Opponents of U.S. President Donald Trump's executive order travel ban greet international travelers at Logan Airport in Boston, Massachusetts, Feb. 3, 2017.
Opponents of U.S. President Donald Trump's executive order travel ban greet international travelers at Logan Airport in Boston, Massachusetts, Feb. 3, 2017.

The U.S. State Department said fewer than 60,000 visas have been provisionally canceled as a result of President Donald Trump's executive order banning travel from seven countries.

The number conflicts with one released earlier by Department of Justice lawyers, who said more than 100,000 visas had been revoked after the people they were issued to were blocked from traveling to the U.S.

The State Department said the higher figure included diplomatic and other visas that were exempted from the ban.

The executive order bans visa holders from Iran, Iraq, Syria, Sudan, Somalia, Libya and Yemen. Trump says the measure is necessary to protect American people from terrorists.

Deportation stay

The 100,000 number was revealed during a federal court hearing Friday in Alexandria, Virginia, in a case brought by two Yemeni brothers who arrived at nearby Dulles International Airport last Saturday. The brothers say they were forced to give up their legal resident visas and return to Ethiopia.

During the course of the proceeding, the Justice lawyers said they did not know how many people had been sent home as a result of the ban but that green-card holders had been allowed entry to the U.S.

Judge Leonie Brinkema commended the government for trying to bring Tareq and Ammar Aqel Mohammed Aziz back to the U.S. She also encouraged the government to consider how it might resolve such cases more broadly.

"I have been on this bench a long time. ... I have never seen such a public outpouring before," she said.

Brinkema added that this order "touched something" in people like she had never seen before.

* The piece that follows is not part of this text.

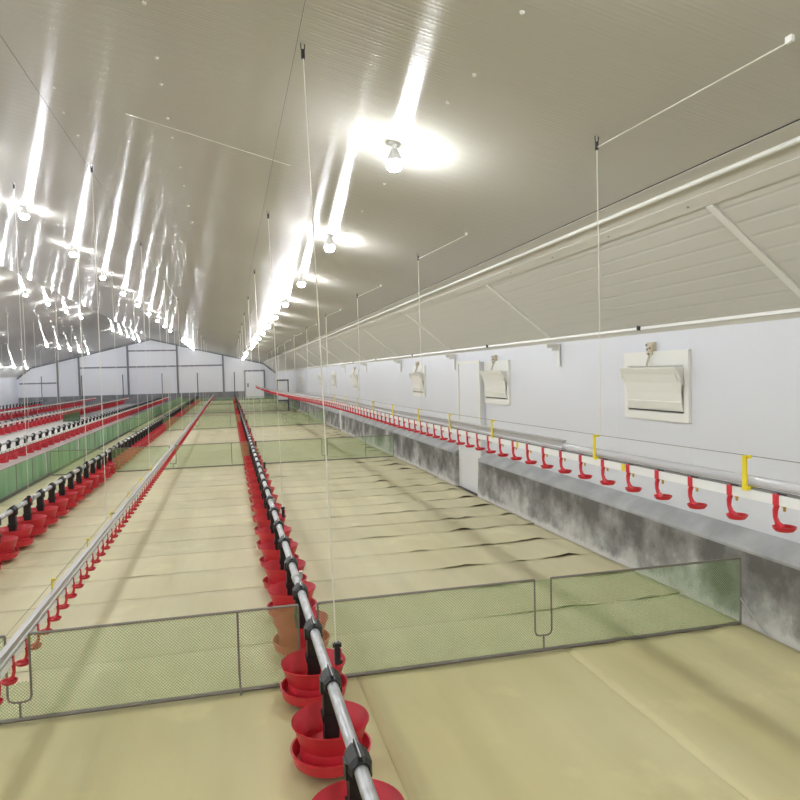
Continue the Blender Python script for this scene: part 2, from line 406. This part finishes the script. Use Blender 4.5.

She previously presided over the case of 9/11 conspirator Zacarias Moussaoui, another case that sparked considerable interest.

Brinkema extended her stay on deportations for another week, having also agreed to hear a suit brought by the state of Virginia that questions the constitutionality of the travel ban.

Thursday, a federal judge in Brooklyn, New York, put a stay on deportations until February 21. Numerous other cases around the country are contesting the legality of the travel order.